- **Task to carry out**
Copy out exactly the lines from the start of the data to the line containing "return tuple((c/12.92 if". Include both.
━━━ Working data
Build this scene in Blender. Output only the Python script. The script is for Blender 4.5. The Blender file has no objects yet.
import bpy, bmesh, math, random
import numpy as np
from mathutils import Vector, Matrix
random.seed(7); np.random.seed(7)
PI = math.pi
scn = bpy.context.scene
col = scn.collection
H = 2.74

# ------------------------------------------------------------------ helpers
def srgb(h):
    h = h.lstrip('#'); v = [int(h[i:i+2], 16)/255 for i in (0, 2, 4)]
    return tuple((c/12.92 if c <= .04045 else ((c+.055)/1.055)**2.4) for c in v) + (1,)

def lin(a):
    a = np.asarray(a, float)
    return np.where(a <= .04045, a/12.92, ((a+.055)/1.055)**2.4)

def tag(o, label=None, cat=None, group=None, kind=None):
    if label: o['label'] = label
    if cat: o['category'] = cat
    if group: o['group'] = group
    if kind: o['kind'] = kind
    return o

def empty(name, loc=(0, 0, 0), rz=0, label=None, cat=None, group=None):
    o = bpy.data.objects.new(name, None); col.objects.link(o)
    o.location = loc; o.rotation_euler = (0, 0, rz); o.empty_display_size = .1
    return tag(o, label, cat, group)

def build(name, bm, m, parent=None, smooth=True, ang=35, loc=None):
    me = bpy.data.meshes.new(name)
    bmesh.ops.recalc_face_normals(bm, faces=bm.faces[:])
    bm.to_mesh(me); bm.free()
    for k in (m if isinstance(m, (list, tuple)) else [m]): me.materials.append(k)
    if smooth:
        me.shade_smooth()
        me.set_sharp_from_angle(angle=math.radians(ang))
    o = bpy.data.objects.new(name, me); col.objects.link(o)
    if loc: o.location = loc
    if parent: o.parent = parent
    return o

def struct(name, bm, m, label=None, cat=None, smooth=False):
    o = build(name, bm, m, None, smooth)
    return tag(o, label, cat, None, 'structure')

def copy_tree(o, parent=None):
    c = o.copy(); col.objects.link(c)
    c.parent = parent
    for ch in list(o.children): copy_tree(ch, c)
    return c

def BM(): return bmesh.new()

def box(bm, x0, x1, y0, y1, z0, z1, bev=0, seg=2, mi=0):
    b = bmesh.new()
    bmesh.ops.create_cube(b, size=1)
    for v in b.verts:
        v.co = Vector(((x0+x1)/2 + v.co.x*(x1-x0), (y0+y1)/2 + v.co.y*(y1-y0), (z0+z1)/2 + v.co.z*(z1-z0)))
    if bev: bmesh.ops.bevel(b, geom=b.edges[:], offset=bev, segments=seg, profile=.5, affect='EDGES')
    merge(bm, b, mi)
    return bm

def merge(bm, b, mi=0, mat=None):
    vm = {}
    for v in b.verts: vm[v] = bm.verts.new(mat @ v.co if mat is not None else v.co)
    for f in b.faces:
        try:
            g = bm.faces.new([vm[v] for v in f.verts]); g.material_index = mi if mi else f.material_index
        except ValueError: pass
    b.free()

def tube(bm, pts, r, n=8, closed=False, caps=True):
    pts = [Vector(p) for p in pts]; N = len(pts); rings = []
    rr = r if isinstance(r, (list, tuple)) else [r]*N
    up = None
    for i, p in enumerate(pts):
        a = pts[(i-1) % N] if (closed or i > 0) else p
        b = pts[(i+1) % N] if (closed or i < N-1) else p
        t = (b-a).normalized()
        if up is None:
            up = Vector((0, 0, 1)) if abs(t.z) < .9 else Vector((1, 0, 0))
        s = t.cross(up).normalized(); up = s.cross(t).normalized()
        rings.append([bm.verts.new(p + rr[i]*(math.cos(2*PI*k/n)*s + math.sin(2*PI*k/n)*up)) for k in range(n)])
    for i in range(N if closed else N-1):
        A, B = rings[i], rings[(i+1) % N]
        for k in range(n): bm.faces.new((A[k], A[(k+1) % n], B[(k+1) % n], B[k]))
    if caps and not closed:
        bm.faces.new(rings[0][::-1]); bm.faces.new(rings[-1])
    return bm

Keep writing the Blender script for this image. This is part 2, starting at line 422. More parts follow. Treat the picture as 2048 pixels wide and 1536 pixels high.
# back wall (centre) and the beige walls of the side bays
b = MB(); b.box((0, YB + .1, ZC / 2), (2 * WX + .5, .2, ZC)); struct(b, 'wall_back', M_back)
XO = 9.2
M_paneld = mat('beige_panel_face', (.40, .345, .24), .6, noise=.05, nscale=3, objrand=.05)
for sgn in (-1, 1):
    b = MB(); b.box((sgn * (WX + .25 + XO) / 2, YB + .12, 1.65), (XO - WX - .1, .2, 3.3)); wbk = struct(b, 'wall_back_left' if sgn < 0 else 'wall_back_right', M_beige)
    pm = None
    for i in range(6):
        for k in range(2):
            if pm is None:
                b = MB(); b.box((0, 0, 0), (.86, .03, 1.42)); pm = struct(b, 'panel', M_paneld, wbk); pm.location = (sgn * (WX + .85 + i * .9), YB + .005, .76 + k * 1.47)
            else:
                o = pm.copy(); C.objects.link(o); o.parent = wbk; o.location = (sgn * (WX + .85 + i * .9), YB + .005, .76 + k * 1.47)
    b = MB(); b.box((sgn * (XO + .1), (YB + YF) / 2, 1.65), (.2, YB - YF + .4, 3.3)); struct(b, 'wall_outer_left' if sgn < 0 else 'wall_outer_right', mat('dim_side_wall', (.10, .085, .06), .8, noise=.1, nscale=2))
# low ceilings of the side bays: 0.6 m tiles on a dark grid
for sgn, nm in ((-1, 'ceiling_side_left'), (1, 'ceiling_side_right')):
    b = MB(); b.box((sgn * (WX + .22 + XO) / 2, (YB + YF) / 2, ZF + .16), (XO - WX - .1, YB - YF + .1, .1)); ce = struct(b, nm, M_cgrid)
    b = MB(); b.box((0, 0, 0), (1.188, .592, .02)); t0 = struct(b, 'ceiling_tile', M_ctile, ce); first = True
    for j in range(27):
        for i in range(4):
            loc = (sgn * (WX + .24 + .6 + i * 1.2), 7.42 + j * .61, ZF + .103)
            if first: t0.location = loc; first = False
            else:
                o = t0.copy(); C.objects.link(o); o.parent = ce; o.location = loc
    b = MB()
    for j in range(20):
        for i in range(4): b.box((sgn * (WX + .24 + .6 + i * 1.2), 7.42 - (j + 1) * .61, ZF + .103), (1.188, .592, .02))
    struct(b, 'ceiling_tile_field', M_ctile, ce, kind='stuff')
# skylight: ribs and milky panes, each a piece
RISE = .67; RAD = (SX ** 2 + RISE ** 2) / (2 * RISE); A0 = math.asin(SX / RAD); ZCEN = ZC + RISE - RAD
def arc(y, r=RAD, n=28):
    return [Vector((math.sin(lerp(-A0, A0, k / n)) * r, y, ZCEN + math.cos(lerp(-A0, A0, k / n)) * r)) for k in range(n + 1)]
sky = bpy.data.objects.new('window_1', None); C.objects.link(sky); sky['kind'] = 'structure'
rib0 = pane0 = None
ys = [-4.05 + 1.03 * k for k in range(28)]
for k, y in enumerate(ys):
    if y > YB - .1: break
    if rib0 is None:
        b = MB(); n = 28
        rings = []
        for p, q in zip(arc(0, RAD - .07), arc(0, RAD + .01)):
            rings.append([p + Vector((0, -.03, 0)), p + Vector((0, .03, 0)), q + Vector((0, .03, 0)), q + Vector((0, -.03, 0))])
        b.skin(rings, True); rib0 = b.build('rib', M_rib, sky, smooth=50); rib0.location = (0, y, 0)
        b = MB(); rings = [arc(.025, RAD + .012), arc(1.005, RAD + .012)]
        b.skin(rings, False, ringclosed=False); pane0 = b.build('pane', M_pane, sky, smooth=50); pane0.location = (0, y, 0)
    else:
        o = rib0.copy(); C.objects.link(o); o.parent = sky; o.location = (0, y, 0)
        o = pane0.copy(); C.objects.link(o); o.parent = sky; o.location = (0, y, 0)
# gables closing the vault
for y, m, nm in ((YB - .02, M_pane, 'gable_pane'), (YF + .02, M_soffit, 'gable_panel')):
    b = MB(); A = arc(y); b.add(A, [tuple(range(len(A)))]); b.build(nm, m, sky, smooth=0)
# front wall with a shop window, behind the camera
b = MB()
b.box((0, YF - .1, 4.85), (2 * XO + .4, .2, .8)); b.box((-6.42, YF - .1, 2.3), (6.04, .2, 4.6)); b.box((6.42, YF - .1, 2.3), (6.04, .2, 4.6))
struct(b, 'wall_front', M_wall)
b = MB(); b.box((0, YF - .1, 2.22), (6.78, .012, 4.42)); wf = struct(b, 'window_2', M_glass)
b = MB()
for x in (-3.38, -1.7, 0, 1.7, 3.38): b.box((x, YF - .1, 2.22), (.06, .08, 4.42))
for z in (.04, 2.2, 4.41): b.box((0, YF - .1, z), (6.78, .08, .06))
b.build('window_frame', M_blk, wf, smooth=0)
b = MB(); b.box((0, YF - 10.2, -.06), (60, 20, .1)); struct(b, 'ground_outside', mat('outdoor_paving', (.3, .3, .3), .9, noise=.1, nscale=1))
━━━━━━
- **Answer to this problem**
Build this scene in Blender. Output only the Python script. The script is for Blender 4.5. The Blender file has no objects yet.
import bpy, bmesh, math, random
import numpy as np
from mathutils import Vector, Matrix
random.seed(7); np.random.seed(7)
PI = math.pi
scn = bpy.context.scene
col = scn.collection
H = 2.74

# ------------------------------------------------------------------ helpers
def srgb(h):
    h = h.lstrip('#'); v = [int(h[i:i+2], 16)/255 for i in (0, 2, 4)]
    return tuple((c/12.92 if c <= .04045 else ((c+.055)/1.055)**2.4) for c in v) + (1,)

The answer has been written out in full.